Squid Dinner by Giovanni Vetere

Opening on the 18th October, The Orange Garden in Rome presents Squid Dinner by Giovanni Vetere, an exhibition on water and its relationship with humans.
squid dinner

The exhibition will take place from the 18th October to the 8th November in the wonderful location of The Orange Garden in Rome. Squid Dinner focuses on the natural element of water, putting the visitor in an awkward place.  It’s a place where everything is unfamiliar for a human being.
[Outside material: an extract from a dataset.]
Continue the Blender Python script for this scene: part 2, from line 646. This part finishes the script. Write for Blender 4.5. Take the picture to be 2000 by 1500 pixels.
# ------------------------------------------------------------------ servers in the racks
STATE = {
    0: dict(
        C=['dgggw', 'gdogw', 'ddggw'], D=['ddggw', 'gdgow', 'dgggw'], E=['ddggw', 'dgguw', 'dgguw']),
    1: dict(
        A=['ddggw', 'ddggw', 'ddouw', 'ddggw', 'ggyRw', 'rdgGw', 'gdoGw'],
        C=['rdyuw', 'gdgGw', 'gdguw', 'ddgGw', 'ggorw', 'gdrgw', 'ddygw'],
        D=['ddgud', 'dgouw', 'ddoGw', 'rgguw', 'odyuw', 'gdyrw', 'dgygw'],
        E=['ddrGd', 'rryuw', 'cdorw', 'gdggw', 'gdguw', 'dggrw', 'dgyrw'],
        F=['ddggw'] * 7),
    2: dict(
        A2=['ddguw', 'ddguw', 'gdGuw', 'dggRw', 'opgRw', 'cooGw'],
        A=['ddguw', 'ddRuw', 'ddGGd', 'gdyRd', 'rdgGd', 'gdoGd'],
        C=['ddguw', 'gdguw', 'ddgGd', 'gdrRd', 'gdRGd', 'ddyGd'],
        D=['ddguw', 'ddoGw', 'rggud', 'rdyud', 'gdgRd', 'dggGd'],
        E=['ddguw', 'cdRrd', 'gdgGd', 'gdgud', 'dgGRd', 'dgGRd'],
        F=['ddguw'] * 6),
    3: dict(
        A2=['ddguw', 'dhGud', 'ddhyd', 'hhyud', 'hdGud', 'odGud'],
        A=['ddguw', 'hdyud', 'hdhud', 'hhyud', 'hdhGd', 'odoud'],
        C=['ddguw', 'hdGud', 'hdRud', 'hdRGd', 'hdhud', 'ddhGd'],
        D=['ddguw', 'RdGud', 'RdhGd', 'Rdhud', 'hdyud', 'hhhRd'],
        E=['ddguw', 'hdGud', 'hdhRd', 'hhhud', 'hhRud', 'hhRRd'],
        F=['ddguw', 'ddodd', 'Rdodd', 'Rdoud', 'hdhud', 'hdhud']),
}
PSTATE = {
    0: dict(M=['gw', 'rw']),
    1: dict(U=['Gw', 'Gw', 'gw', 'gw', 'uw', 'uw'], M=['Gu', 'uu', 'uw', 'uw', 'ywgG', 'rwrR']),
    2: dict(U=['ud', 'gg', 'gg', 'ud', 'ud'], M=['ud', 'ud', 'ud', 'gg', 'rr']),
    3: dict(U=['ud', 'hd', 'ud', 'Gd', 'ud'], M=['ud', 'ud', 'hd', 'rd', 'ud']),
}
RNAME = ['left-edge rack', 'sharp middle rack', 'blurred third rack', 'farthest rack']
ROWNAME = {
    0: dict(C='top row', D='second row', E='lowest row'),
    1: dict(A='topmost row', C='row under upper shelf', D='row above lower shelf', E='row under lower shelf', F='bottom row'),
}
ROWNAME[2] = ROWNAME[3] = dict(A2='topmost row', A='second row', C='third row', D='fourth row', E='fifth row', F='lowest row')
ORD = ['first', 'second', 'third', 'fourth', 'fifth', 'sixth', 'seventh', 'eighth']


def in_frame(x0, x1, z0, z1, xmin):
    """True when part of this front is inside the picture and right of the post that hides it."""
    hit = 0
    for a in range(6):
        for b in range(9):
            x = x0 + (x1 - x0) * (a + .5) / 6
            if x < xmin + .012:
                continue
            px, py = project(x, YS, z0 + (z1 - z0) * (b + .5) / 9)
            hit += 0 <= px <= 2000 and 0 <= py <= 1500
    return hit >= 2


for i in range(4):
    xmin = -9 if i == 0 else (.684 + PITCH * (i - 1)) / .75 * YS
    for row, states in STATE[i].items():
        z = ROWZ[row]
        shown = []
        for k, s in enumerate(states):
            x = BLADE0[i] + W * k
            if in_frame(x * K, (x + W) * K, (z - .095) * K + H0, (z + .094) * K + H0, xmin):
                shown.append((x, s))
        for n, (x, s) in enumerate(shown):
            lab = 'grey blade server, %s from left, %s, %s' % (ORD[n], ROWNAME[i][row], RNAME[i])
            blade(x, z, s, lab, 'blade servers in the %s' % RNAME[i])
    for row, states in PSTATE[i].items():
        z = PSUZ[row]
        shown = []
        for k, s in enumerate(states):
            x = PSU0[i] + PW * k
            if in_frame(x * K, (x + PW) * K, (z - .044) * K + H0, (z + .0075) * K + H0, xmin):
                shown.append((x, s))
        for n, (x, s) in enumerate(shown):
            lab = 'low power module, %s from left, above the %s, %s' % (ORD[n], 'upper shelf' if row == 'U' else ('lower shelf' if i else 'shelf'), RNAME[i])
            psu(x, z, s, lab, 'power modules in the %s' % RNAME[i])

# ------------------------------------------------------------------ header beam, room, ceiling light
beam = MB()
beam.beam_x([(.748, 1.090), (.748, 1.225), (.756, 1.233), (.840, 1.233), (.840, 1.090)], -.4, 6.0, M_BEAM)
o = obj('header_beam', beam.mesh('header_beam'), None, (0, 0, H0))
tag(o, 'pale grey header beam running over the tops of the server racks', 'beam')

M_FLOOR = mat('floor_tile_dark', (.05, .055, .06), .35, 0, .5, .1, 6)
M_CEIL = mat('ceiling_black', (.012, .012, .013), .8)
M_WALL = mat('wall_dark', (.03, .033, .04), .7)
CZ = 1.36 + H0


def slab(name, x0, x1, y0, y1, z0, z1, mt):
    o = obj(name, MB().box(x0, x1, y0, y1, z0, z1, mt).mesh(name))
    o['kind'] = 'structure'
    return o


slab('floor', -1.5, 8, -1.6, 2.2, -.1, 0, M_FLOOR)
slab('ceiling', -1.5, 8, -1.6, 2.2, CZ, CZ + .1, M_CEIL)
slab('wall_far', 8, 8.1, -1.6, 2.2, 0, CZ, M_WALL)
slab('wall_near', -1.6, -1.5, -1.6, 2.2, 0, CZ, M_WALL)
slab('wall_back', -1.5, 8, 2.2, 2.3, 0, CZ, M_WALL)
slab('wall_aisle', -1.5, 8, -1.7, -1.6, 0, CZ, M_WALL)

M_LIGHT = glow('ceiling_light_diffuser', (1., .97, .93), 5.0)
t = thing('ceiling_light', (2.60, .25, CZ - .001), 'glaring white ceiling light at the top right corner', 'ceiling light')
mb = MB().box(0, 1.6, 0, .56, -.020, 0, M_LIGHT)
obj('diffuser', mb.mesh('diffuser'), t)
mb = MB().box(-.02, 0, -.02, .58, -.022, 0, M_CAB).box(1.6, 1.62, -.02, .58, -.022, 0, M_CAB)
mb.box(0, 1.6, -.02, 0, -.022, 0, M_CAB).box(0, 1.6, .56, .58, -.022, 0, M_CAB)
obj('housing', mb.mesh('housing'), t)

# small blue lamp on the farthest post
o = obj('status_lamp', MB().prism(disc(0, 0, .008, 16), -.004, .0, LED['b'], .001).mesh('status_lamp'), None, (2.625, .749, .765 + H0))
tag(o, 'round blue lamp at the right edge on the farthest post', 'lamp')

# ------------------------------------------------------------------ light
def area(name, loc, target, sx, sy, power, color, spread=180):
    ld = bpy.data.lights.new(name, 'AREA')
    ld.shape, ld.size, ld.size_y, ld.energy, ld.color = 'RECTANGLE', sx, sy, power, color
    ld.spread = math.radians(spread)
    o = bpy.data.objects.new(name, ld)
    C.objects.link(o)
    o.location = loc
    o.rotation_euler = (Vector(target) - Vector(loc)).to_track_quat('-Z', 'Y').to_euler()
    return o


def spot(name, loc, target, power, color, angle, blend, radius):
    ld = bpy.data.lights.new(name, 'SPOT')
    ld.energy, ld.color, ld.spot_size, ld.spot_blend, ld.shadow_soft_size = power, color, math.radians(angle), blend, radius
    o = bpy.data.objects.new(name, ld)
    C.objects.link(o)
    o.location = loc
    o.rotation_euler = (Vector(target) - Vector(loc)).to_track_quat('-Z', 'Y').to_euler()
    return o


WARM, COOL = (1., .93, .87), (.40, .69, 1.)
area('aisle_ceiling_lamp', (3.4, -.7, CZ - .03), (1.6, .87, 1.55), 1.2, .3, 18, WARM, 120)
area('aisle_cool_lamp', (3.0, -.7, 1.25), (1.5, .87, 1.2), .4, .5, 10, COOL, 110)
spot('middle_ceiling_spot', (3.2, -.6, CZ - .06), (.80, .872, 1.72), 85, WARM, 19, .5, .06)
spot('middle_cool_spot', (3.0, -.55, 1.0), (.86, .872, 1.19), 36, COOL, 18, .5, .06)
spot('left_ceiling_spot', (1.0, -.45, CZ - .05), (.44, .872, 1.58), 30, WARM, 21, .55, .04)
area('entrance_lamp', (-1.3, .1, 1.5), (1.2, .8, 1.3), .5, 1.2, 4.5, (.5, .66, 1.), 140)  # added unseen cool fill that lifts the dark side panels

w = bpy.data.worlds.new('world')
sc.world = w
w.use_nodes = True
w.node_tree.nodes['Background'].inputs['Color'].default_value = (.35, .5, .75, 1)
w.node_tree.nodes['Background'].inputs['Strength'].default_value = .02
In 1964, Jacques Yves Cousteau conceived the theory of the Homo Aquaticus, describing a future evolution of the human species capable of living underwater. This exhibition will make you feel like a fish out of water, or in the water in this case. It stimulates the visitor’s awareness of his abilities and stimulating adaptation in a different environment. Culminating in the demonstration of Cousteau’s theories, the utopic representation is abandoned preferring a forthcoming reality.

More on the artist

Giovanni Vetere is an Italian, London-based artist. He graduated in 2018 in Fine Art from Camberwell College of Arts. He started with photograhy and sculpture, but leaving this road to follow a path in live art, pursuing his interest in the sperimentation with this medium. In 2017 he was awarded the Lorenzo Il Magnifico prize at the Florence Biennale in the category of Performance Art.
Vetere’s art seeks to understand the relationship between the three active elements that constitute performance art: space, audience and performer. Squid Dinner focuses on his interaction with water. It wants to reflect on the relationship that the human body has and maintains with the sea and it tries to understand what effects water produces on the human body, not only on a physical level but also of meaning and symbolism. By placing the human body in an environment that is unnatural and unfamiliar, Vetere’s performances bring the visitor on a journey towards its roots. The image produced is controversial, reminding us of a foetus inside the womb or a cadaver inside its coffin. Water represents duality and a counter-posed effect; one of giving life and pleasure; one of giving agony and death.